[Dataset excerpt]
================================

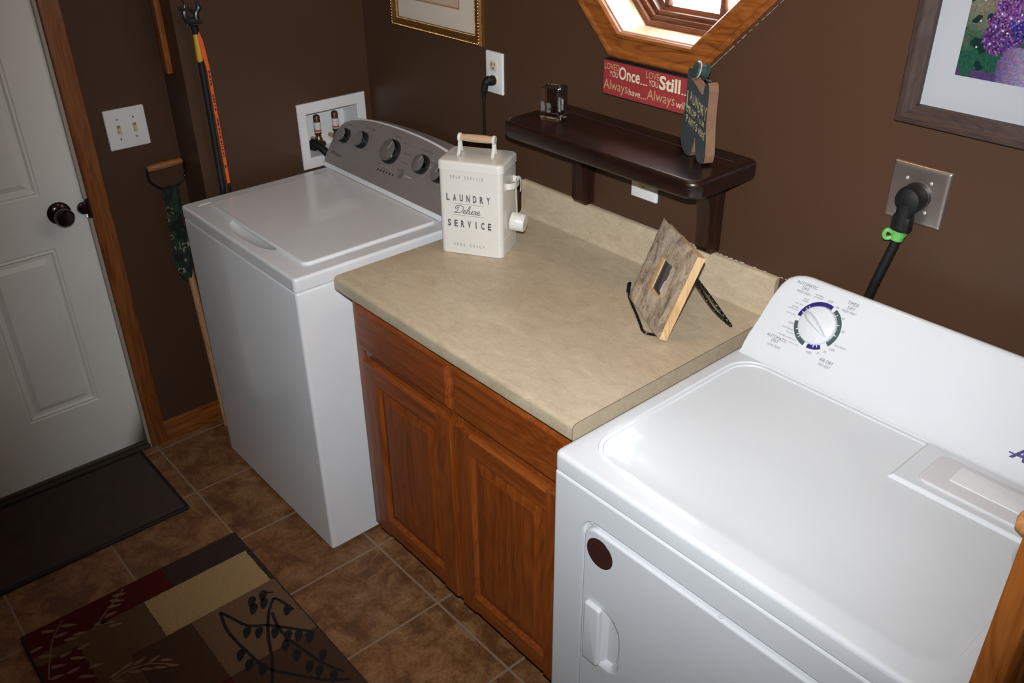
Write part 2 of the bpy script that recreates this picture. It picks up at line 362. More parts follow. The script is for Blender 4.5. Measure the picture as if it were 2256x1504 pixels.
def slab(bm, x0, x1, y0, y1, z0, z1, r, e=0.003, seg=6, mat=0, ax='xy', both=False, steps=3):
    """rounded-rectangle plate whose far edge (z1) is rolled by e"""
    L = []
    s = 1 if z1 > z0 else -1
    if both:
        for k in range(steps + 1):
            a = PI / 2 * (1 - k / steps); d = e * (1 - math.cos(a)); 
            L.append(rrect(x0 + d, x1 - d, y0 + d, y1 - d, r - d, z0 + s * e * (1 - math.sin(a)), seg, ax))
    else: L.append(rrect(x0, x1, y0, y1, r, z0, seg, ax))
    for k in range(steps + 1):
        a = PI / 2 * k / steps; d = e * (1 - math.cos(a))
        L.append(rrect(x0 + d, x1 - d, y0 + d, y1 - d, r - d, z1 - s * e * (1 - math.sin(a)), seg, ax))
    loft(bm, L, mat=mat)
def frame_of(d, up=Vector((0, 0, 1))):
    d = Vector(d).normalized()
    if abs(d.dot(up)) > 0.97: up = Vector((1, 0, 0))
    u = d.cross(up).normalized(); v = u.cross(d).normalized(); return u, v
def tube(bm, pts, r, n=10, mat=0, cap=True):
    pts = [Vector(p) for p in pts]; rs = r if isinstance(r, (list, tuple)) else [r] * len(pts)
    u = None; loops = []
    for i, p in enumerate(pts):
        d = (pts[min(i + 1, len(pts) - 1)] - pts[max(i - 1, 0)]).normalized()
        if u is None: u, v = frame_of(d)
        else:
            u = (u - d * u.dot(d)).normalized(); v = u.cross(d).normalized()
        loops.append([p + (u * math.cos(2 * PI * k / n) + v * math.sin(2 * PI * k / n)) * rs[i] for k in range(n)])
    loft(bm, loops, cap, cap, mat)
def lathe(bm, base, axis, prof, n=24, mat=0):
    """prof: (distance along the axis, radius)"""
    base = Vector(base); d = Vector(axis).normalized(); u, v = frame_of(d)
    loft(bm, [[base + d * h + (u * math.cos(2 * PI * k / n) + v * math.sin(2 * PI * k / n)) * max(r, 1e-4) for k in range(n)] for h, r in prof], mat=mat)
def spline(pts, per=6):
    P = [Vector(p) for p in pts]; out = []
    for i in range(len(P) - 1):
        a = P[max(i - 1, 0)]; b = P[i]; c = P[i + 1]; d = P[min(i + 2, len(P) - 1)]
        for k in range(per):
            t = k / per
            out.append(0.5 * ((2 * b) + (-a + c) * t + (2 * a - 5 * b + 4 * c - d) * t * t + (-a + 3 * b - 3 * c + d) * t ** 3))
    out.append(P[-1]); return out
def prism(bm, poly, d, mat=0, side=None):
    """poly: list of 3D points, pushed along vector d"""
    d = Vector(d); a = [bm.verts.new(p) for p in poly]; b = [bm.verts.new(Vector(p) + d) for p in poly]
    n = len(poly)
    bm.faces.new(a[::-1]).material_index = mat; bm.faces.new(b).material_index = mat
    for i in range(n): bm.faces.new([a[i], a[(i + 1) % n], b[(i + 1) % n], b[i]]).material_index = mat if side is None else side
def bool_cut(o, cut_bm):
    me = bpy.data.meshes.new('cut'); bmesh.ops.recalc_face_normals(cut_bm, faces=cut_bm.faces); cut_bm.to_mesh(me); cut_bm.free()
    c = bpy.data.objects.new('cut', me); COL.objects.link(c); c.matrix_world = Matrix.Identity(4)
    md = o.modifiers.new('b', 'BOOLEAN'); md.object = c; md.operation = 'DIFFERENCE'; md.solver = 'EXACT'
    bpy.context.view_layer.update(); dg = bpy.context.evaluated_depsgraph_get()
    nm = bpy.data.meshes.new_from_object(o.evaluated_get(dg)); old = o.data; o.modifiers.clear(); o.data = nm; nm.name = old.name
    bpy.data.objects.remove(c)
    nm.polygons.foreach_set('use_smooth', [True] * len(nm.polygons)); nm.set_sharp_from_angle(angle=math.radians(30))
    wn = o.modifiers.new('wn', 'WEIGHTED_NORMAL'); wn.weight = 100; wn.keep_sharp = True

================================

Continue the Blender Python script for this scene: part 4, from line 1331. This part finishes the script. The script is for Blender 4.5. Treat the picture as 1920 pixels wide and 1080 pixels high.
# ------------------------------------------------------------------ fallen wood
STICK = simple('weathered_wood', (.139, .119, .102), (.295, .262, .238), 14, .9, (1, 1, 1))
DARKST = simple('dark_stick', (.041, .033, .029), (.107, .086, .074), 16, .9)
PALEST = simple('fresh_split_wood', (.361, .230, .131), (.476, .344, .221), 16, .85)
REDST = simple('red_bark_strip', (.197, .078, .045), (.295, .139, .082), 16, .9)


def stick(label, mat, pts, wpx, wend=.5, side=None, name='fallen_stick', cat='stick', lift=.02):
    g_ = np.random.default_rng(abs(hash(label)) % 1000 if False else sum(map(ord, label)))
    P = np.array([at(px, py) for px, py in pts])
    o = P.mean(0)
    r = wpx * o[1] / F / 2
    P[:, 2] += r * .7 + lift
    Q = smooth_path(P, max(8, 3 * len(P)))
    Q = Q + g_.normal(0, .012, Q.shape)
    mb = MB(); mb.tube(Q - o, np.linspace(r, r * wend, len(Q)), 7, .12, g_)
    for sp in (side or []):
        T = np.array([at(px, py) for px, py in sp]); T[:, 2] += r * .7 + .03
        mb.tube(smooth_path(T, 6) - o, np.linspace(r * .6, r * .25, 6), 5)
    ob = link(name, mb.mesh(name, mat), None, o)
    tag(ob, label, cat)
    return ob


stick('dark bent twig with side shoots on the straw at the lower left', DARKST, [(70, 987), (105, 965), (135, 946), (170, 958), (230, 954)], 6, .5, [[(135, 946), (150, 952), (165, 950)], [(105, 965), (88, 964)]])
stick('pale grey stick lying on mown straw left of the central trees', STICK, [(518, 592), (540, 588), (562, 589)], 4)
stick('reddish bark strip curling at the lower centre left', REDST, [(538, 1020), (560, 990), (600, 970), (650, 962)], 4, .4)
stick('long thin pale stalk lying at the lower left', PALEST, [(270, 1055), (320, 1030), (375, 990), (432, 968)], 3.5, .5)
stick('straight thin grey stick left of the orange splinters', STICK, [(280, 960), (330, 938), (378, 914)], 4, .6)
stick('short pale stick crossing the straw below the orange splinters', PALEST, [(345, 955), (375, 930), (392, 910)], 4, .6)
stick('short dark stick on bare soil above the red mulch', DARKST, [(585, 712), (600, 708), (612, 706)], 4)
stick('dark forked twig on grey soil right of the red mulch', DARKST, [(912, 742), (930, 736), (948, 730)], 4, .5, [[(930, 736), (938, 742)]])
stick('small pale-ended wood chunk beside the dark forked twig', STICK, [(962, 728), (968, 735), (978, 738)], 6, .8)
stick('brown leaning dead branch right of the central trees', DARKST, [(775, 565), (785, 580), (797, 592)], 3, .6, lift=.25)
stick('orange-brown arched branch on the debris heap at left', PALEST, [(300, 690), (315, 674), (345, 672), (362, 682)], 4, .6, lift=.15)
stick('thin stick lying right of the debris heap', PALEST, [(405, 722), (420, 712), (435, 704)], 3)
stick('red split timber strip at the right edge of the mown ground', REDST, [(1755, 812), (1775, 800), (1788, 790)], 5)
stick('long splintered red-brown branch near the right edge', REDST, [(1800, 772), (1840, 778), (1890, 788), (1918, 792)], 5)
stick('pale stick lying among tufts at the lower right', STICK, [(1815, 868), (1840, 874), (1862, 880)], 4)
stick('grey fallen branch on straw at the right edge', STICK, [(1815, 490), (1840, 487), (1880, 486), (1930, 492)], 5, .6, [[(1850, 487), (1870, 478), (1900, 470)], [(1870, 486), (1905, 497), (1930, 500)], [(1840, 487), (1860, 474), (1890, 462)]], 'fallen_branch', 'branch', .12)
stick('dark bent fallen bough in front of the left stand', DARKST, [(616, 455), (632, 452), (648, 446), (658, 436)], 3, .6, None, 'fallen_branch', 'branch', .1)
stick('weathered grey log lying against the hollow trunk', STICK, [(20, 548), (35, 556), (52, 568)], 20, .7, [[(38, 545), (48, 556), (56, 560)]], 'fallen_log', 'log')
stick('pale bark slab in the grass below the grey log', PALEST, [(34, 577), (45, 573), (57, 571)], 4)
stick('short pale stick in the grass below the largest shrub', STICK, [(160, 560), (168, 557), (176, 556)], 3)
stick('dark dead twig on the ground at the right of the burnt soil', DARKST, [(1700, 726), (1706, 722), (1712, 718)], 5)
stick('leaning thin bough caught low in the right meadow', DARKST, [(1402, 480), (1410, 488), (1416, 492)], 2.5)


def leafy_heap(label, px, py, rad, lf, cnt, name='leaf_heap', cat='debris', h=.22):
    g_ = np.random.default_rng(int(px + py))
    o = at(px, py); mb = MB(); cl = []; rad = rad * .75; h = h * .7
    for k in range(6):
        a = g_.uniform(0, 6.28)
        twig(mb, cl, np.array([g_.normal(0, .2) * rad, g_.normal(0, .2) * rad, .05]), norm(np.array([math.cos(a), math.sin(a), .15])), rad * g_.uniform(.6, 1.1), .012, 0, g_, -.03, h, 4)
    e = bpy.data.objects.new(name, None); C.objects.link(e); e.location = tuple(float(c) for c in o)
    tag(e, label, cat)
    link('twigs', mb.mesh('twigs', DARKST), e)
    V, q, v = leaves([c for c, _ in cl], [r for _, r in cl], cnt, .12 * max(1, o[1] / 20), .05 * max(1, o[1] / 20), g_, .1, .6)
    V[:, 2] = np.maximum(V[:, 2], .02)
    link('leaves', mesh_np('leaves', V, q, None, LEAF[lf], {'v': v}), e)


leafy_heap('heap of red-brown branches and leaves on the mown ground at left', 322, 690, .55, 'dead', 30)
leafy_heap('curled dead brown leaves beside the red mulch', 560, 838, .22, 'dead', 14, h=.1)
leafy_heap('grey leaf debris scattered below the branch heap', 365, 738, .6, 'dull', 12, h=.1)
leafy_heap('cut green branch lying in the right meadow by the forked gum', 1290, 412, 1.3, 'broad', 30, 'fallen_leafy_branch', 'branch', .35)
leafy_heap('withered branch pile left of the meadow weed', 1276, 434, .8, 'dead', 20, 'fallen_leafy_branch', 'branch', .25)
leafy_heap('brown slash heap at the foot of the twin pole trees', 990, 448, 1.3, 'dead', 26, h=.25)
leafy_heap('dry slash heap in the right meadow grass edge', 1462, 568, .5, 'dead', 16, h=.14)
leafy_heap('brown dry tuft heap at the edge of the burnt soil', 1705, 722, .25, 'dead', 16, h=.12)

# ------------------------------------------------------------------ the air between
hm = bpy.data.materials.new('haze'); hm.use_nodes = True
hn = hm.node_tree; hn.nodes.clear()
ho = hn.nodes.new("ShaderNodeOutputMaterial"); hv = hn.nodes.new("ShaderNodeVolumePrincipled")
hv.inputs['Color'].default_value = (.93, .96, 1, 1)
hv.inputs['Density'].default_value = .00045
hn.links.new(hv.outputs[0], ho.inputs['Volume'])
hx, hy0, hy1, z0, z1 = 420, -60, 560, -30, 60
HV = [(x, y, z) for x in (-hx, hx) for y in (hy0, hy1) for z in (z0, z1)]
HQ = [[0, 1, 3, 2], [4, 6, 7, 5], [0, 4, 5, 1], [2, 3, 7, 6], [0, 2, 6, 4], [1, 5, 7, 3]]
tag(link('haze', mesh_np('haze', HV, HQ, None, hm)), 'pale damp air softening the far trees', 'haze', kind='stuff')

================================

Extract the lines of the preceding material that run from the line with "Continue the Blender" through the line with "(.295, .139, .082), 16, .9)", inclusive, reproducing them exactly and adding nothing.

Continue the Blender Python script for this scene: part 4, from line 1331. This part finishes the script. The script is for Blender 4.5. Treat the picture as 1920 pixels wide and 1080 pixels high.
# ------------------------------------------------------------------ fallen wood
STICK = simple('weathered_wood', (.139, .119, .102), (.295, .262, .238), 14, .9, (1, 1, 1))
DARKST = simple('dark_stick', (.041, .033, .029), (.107, .086, .074), 16, .9)
PALEST = simple('fresh_split_wood', (.361, .230, .131), (.476, .344, .221), 16, .85)
REDST = simple('red_bark_strip', (.197, .078, .045), (.295, .139, .082), 16, .9)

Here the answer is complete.